Scenes as source code:
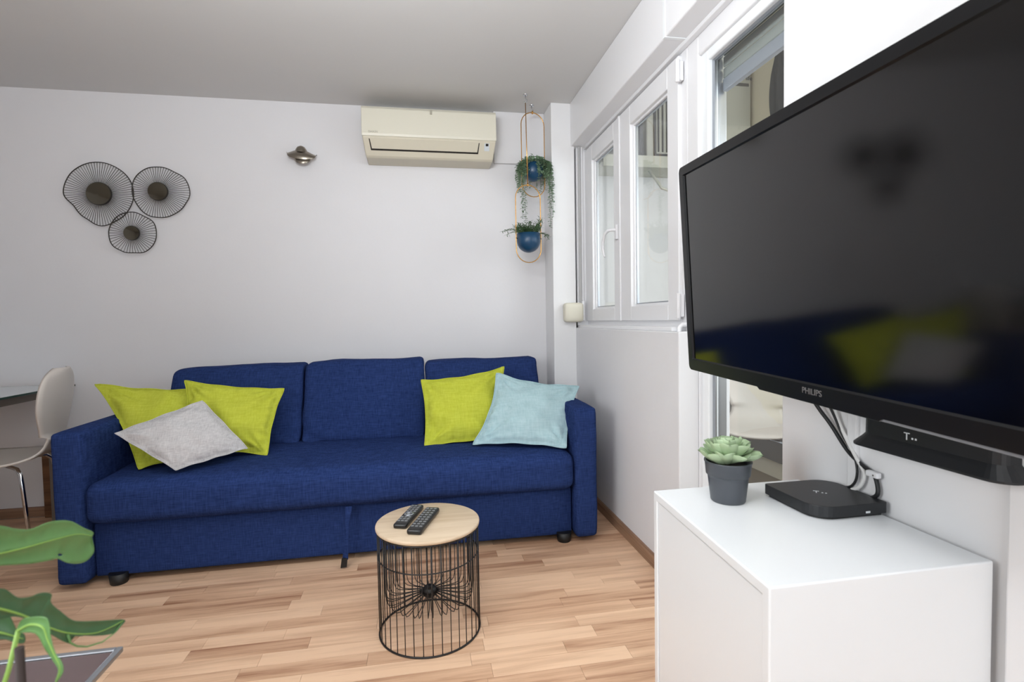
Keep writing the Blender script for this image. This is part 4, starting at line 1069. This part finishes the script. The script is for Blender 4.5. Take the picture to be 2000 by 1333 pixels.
def bigleaf(outl, mid, m, name, cup, rip, hole=None):
    mid = [Vector(p) for p in mid]; outl = [Vector(p) for p in outl]
    def dense(P, closed):
        o = []
        n = len(P)
        for i in range(n if closed else n-1):
            p0, p1, p2, p3 = P[(i-1) % n] if closed else P[max(i-1, 0)], P[i], P[(i+1) % n], (P[(i+2) % n] if closed else P[min(i+2, n-1)])
            for k in range(4):
                t = k/4; o.append(.5*((2*p1)+(-p0+p2)*t+(2*p0-5*p1+4*p2-p3)*t*t+(-p0+3*p1-3*p2+p3)*t**3))
        if not closed: o.append(P[-1])
        return o
    O_ = dense(outl, True); Mi = dense(mid, False)
    ax = (mid[-1]-mid[0]).normalized()
    c = sum(outl, Vector())/len(outl); nrm = Vector()
    for i in range(len(outl)): nrm += (outl[i]-c).cross(outl[(i+1) % len(outl)]-c)
    nrm.normalize()
    if nrm.y > 0: nrm = -nrm
    bm = bmesh.new(); K = 7; rows = []
    for i, p in enumerate(O_):
        q = min(Mi, key=lambda s_: abs((s_-p).dot(ax))*1.0+(s_-p).length*.35)
        row = []
        for k in range(K+1):
            t = k/K; r_ = q.lerp(p, t); wv = (r_-mid[0]).dot(ax)
            r_ = r_+nrm*(cup*(t*t-t)*(p-q).length*4*.25+rip*math.sin(wv*260+(1 if (p-q).dot(nrm.cross(ax)) > 0 else 0)*1.4)*t*(1-t)*2)
            row.append(bm.verts.new(r_-OM))
        rows.append(row)
    n = len(rows)
    for i in range(n):
        A, B = rows[i], rows[(i+1) % n]
        for k in range(K):
            try: bm.faces.new((A[k], A[k+1], B[k+1], B[k]))
            except ValueError: pass
    if hole:
        hc, ha, hr1, hr2 = Vector(hole[0])+Vector((0, 0, .0022)), Vector(hole[1]).normalized(), hole[2], hole[3]
        bmesh.ops.subdivide_edges(bm, edges=[e for e in bm.edges if ((e.verts[0].co+e.verts[1].co)/2+OM-hc).length < hr1*1.6], cuts=3, use_grid_fill=True)
        dl = []
        for f in bm.faces:
            d = f.calc_center_median()+OM-hc; a_ = d.dot(ha); b_ = math.sqrt(max(0, d.length_squared-a_*a_))
            if (a_/hr1)**2+(b_/hr2)**2 < 1: dl.append(f)
        bmesh.ops.delete(bm, geom=dl, context='FACES')
    bmesh.ops.remove_doubles(bm, verts=bm.verts, dist=.00005)
    bmesh.ops.recalc_face_normals(bm, faces=bm.faces)
    o = newobj(name, bm, m, mo, smooth=True)
    sdm = o.modifiers.new('thickness', 'SOLIDIFY'); sdm.thickness = .0006
    bm = bmesh.new(); nM = len(Mi); tube(bm, [p+nrm*.0006-OM for p in Mi], [.0011*(1-.75*i/nM) for i in range(nM)], 6)
    newobj('midrib', bm, m_monv, o)
    return o
lf1 = bigleaf(L1, M1, m_mon, 'leaf', .5, .0012, hole=((-0.3825, 0.6261, 0.8147), (0.0016, 0.007, -0.0027), 0.0081, 0.0028))
lf2 = bigleaf(L2, M2, m_mon2, 'leaf', .5, .0012)
lf3 = bigleaf(L3, M3, m_mon, 'leaf', .3, .0005)
lf4 = bigleaf(L4, M4, m_mon2, 'leaf', .4, .0008)
bm = bmesh.new(); tube(bm, [Vector(p)-OM for p in [(-0.3384, 0.5524, 0.7676), (-0.338, 0.5545, 0.7581), (-0.3358, 0.5601, 0.7508), (-0.3321, 0.5687, 0.7444), (-0.3256, 0.5816, 0.7402), (-0.3193, 0.5923, 0.7431), (-0.3151, 0.5987, 0.7508)]], [.0012, .001, .0009, .0008, .0007, .0006, .0004], 6); newobj('leaf_edge', bm, m_mon, lf2)
bm = bmesh.new()
for P in ([(-.3225, .47, .5), (-.345, .46, .68), (-.375, .475, .79), Vector(M1[0])], [(-.322, .47, .45), (-.35, .46, .62), (-.372, .47, .74), Vector(M2[0])], [(-.322, .47, .48), (-.36, .47, .70), (-.345, .49, .775), Vector(M3[0])], [(-.322, .47, .45), (-.37, .49, .65), (-.385, .50, .75), Vector(M4[0])]):
    tube(bm, [Vector(p)-OM for p in P], .0018, 8)
newobj('stem', bm, m_monv, mo)
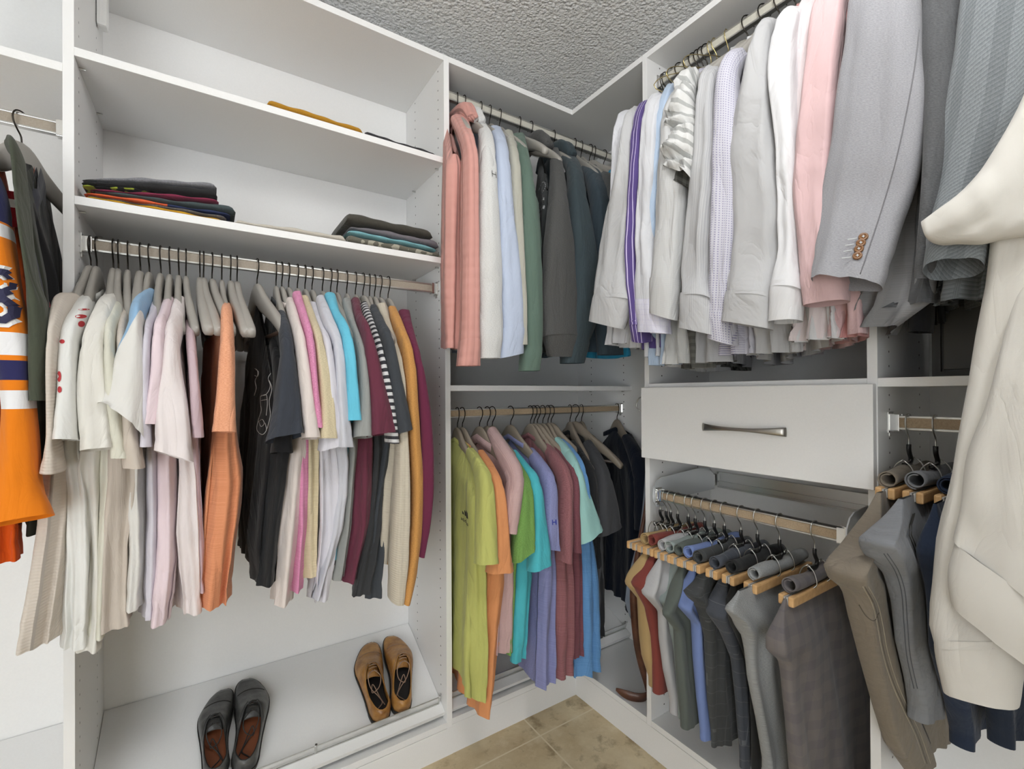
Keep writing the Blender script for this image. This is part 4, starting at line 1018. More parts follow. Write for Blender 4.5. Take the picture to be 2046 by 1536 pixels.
strip_mesh('hood', rowsB([('q', 2110, 60, 2130, 500, .28), ('q', 2046, 192, 2062, 474, .30), ('q', 1985, 300, 2004, 480, .31), ('q', 1951, 351, 1962, 488, .315), ('q', 1901, 406, 1908, 486, .32), ('q', 1872, 430, 1880, 488, .32), ('q', 1850, 446, 1862, 484, .32)], .030), W_, MCREAM, gh, n=30, K=30, fold=.006, seed=79, ends=(False, True), hem=False, lam=.07, wr=.05)

# sleeve buttons of the light grey blazer
MBTN = simple('brown_horn_button', '#7c5634', .3); MBTD = simple('dark_button_centre', '#3d2a1c', .4); MTHR = simple('pale_thread', '#c8ccce', .8)
gbs = [c for c in gb[0].children if c.name.startswith('sleeve')][0]
bt = BVHTree.FromPolygons([v.co.copy() for v in gbs.data.vertices], [tuple(p.vertices) for p in gbs.data.polygons])
for (u, v) in ((1725, 474), (1720, 486), (1716, 498), (1713, 512)):
    d = F2 + R3 * ((u - CX) / F_PX) - U3 * ((v - CY) / F_PX); d.normalize()
    hit = bt.ray_cast(CAM, d)
    if hit[0] is None: continue
    c0 = hit[0]; nrm = hit[1].normalized()
    if nrm.dot(d) > 0: nrm = -nrm
    q = nrm.to_track_quat('Z', 'Y').to_matrix()
    V = []; prof = [(0, .0030), (.0035, .0028), (.0045, .0040), (.0066, .0042), (.0072, .0025), (.0070, 0)]
    n = 20; Fc = []
    for r_, h_ in prof[1:]:
        for k in range(n): V.append(c0 + q @ Vector((r_ * math.cos(2 * math.pi * k / n), r_ * math.sin(2 * math.pi * k / n), h_)))
    V.append(c0 + q @ Vector((0, 0, .0028)))
    for i in range(4): Fc += [(i * n + k, i * n + (k + 1) % n, (i + 1) * n + (k + 1) % n, (i + 1) * n + k) for k in range(n)]
    Fc += [(len(V) - 1, (k + 1) % n, k) for k in range(n)]
    b = mesh('button', V, Fc, MBTN, gbs)
    MB().tube([c0 + q @ Vector((-.0022, 0, .0036)), c0 + q @ Vector((.0022, 0, .0036))], .0007, 6).tube([c0 + q @ Vector((0, -.0022, .0036)), c0 + q @ Vector((0, .0022, .0036))], .0007, 6).obj('button_thread', MTHR, b)
    MB().tube([c0 + q @ Vector((-.022, 0, .0008)) - Vector((0, 0, 0)), c0 + q @ Vector((-.009, 0, .0008))], .0009, 6).obj('buttonhole', MTHR, gbs)

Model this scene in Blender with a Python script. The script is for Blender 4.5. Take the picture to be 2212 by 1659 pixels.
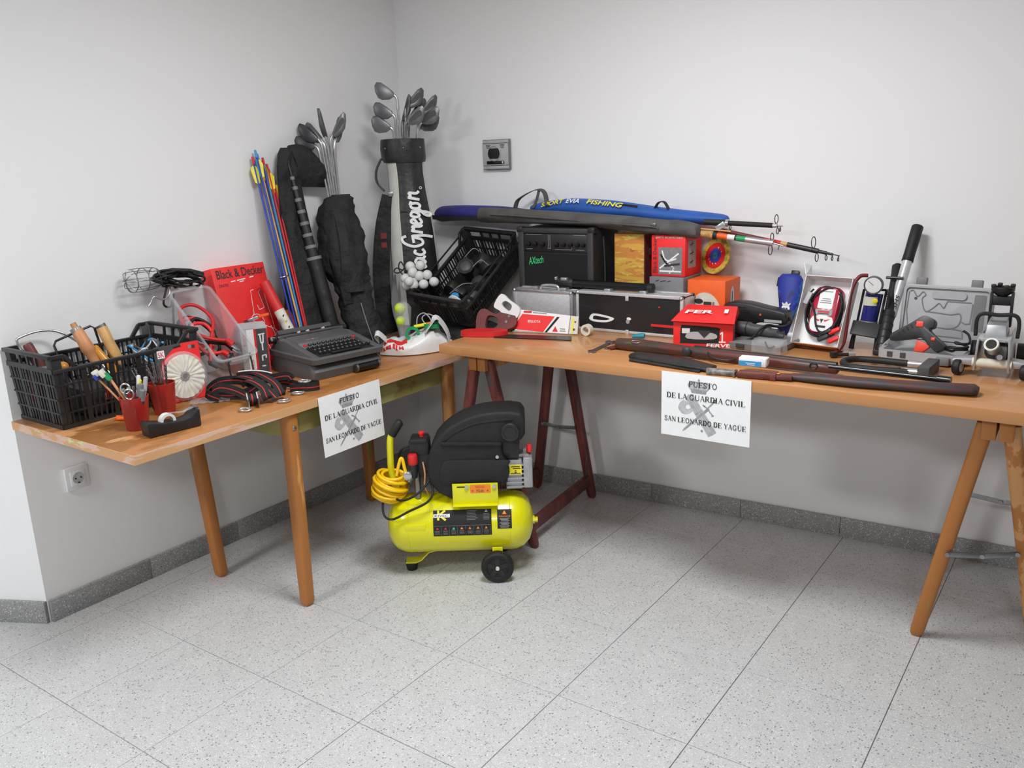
import bpy, bmesh, math, random
from mathutils import Vector, Matrix, Euler, noise
random.seed(7)
PI = math.pi
scene = bpy.context.scene
for o in list(bpy.data.objects):
    bpy.data.objects.remove(o)
COL = scene.collection

# ------------------------------------------------------------------ camera
cd = bpy.data.cameras.new('camera'); cam = bpy.data.objects.new('camera', cd); COL.objects.link(cam)
cd.sensor_width = 36.0; cd.lens = 1869.75 / 2212 * 36.0; cd.clip_start = .05
_r, _u, _f = Vector((.8178, .5745, -.0345)), Vector((-.1163, .2236, .9677)), Vector((-.5637, .7873, -.2499))
cam.matrix_world = Matrix(((_r.x, _u.x, -_f.x, 2.903), (_r.y, _u.y, -_f.y, -3.218), (_r.z, _u.z, -_f.z, 1.4916), (0, 0, 0, 1)))
scene.camera = cam

# ------------------------------------------------------------------ world, exposure
w = bpy.data.worlds.new('world'); scene.world = w; w.use_nodes = True
w.node_tree.nodes['Background'].inputs[0].default_value = (.9, .92, 1, 1)
w.node_tree.nodes['Background'].inputs[1].default_value = .05
vs = scene.view_settings
vs.view_transform = 'Standard'; vs.look = 'None'; vs.exposure = 0.0; vs.gamma = 1.0; vs.use_curve_mapping = False

cy = scene.cycles; cy.max_bounces = 6; cy.diffuse_bounces = 4; cy.glossy_bounces = 2; cy.transmission_bounces = 3; cy.transparent_max_bounces = 10; cy.caustics_reflective = False; cy.caustics_refractive = False; cy.adaptive_threshold = .05

# ------------------------------------------------------------------ helpers
def lin(c):
    return tuple(((v / 255) / 12.92 if v / 255 <= .04045 else ((v / 255 + .055) / 1.055) ** 2.4) for v in c)
MATS = {}
def mat(name, rgb, rough=.5, metal=0., var=.06, scale=30, bump=0., bscale=200, bdist=.002, alpha=1., trans=0., emit=0., spec=None, ior=None, coat=0.):
    """procedural material: noise-modulated colour, optional bump"""
    m = bpy.data.materials.new(name); m.use_nodes = True; MATS[name] = m
    nt = m.node_tree; b = nt.nodes['Principled BSDF']; c = lin(rgb)
    b.inputs['Roughness'].default_value = rough; b.inputs['Metallic'].default_value = metal
    b.inputs['Alpha'].default_value = alpha; b.inputs['Transmission Weight'].default_value = trans
    if spec is not None: b.inputs['Specular IOR Level'].default_value = spec
    if ior: b.inputs['IOR'].default_value = ior
    if coat: b.inputs['Coat Weight'].default_value = coat
    if emit:
        b.inputs['Emission Color'].default_value = (*c, 1); b.inputs['Emission Strength'].default_value = emit
    tc = nt.nodes.new('ShaderNodeTexCoord')
    if var:
        n = nt.nodes.new('ShaderNodeTexNoise'); n.inputs['Scale'].default_value = scale; n.inputs['Detail'].default_value = 4
        r = nt.nodes.new('ShaderNodeValToRGB'); r.color_ramp.elements[0].position = .3; r.color_ramp.elements[1].position = .7
        r.color_ramp.elements[0].color = (*[v * (1 - var) for v in c], 1); r.color_ramp.elements[1].color = (*[min(1, v * (1 + var)) for v in c], 1)
        nt.links.new(tc.outputs['Object'], n.inputs['Vector']); nt.links.new(n.outputs['Fac'], r.inputs['Fac']); nt.links.new(r.outputs['Color'], b.inputs['Base Color'])
    else:
        b.inputs['Base Color'].default_value = (*c, 1)
    if bump:
        n2 = nt.nodes.new('ShaderNodeTexNoise'); n2.inputs['Scale'].default_value = bscale; n2.inputs['Detail'].default_value = 3
        bp = nt.nodes.new('ShaderNodeBump'); bp.inputs['Strength'].default_value = bump; bp.inputs['Distance'].default_value = bdist
        nt.links.new(tc.outputs['Object'], n2.inputs['Vector']); nt.links.new(n2.outputs['Fac'], bp.inputs['Height']); nt.links.new(bp.outputs['Normal'], b.inputs['Normal'])
    return m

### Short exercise
Set down exactly the lines from the line that contains "by 1536 pixels." to the line that contains "hem=False, lam=.07, wr=.05)", both lines included, and nothing more.

### Output of the task
Keep writing the Blender script for this image. This is part 4, starting at line 1018. More parts follow. Write for Blender 4.5. Take the picture to be 2046 by 1536 pixels.
strip_mesh('hood', rowsB([('q', 2110, 60, 2130, 500, .28), ('q', 2046, 192, 2062, 474, .30), ('q', 1985, 300, 2004, 480, .31), ('q', 1951, 351, 1962, 488, .315), ('q', 1901, 406, 1908, 486, .32), ('q', 1872, 430, 1880, 488, .32), ('q', 1850, 446, 1862, 484, .32)], .030), W_, MCREAM, gh, n=30, K=30, fold=.006, seed=79, ends=(False, True), hem=False, lam=.07, wr=.05)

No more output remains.